Assim sendo, “O Cerco” é um filme de reflexões, de uniões entre passado, presente e futuro e os indícios de uma emancipação feminista no meio lisboeta. Maria Cabral pode não ser uma atriz excepcional e verdadeiramente talentosa, mas a aura que transmite para fora do ecrã é de um sedutor magnetismo, as comparações com a bela Audrey Hepburn não são em vão. Ela é a pedestre, a catalisadora por este país longe de encanto e a heroína de um estilo fílmico que declararia independência ideológica a uma direção e sacrificaria a fantasia cinematográfica em prol de um realismo tão nosso.
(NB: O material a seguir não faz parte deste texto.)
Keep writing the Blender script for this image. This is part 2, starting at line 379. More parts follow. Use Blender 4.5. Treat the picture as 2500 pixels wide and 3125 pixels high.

Se por vezes acusamos os filmes portugueses serem geralmente tristes, melancólicos e pessimistas, a culpa não é deles, e sim nossa, contribuirmos com tal imagem no nosso dia-a-dia.

O Cerco”, mesmo com 40 anos em cima desde a sua bem-sucedida estreia e sessões esgotadas semanas a fio na sala do Estúdio (como também recebido com elogios na edição de Cannes de 1970), é uma visão surpreendentemente moderna e ousada. Uma relação quase carnal para com o espectador. Talvez seja a partir daqui que o cinema português tenha perdido, por fim, a sua inocência.